13th- Millard Fillmore

Fillmore grew up on a farm in the lush green countryside near the Finger Lakes in upstate New York. As most youths did back then, he shared the chores by chopping wood, clearing fields, and helping with the harvest. He liked to hunt and fish, but his father sent him to learn the clothmaking trade at age 14.

Things improved, though, when his father sent him to study law in 1819. Fillmore was so happy at getting out of the clothmaking business that he wept openly.

He briefly left his law studies to teach school, but he managed to be admitted to the New York State Bar in 1823. Fillmore was a member of the state assembly from 1829 to 1832, a member of Congress from 1833 to 1835, and again from 1837 to 1843.

Fillmore was an avid reader who collected more than 4,000 books for his own personal library.
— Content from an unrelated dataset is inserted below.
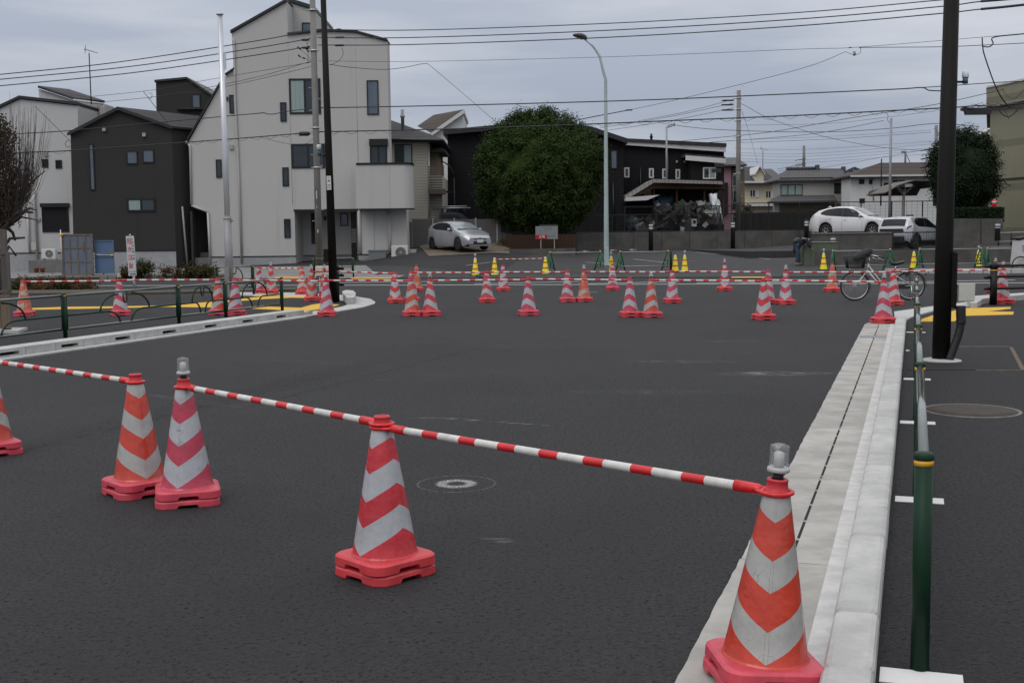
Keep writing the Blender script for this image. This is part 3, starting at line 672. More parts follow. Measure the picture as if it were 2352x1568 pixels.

As president, he began the first permanent White House library.

Fillmore opposed the entry of Texas into the Union as a slave state, and he also voted for a protective trade tariff. He was defeated in his bid to be governor of New York in 1844.
Millard Fillmore was elected vice president in 1848, and he succeeded to the presidency when President Zachary Taylor died while in office. He favored the Compromise of 1850 and also signed the Fugitive Slave Law. These actions displeased those on both sides of the slavery issue, and he was not renominated at the 1852 convention.

The Know-Nothing party nominated Fillmore for president in the 1856 election, but he was defeated by the eventual winner, James Buchanan. He died in Buffalo, N.Y. on March 8, 1874.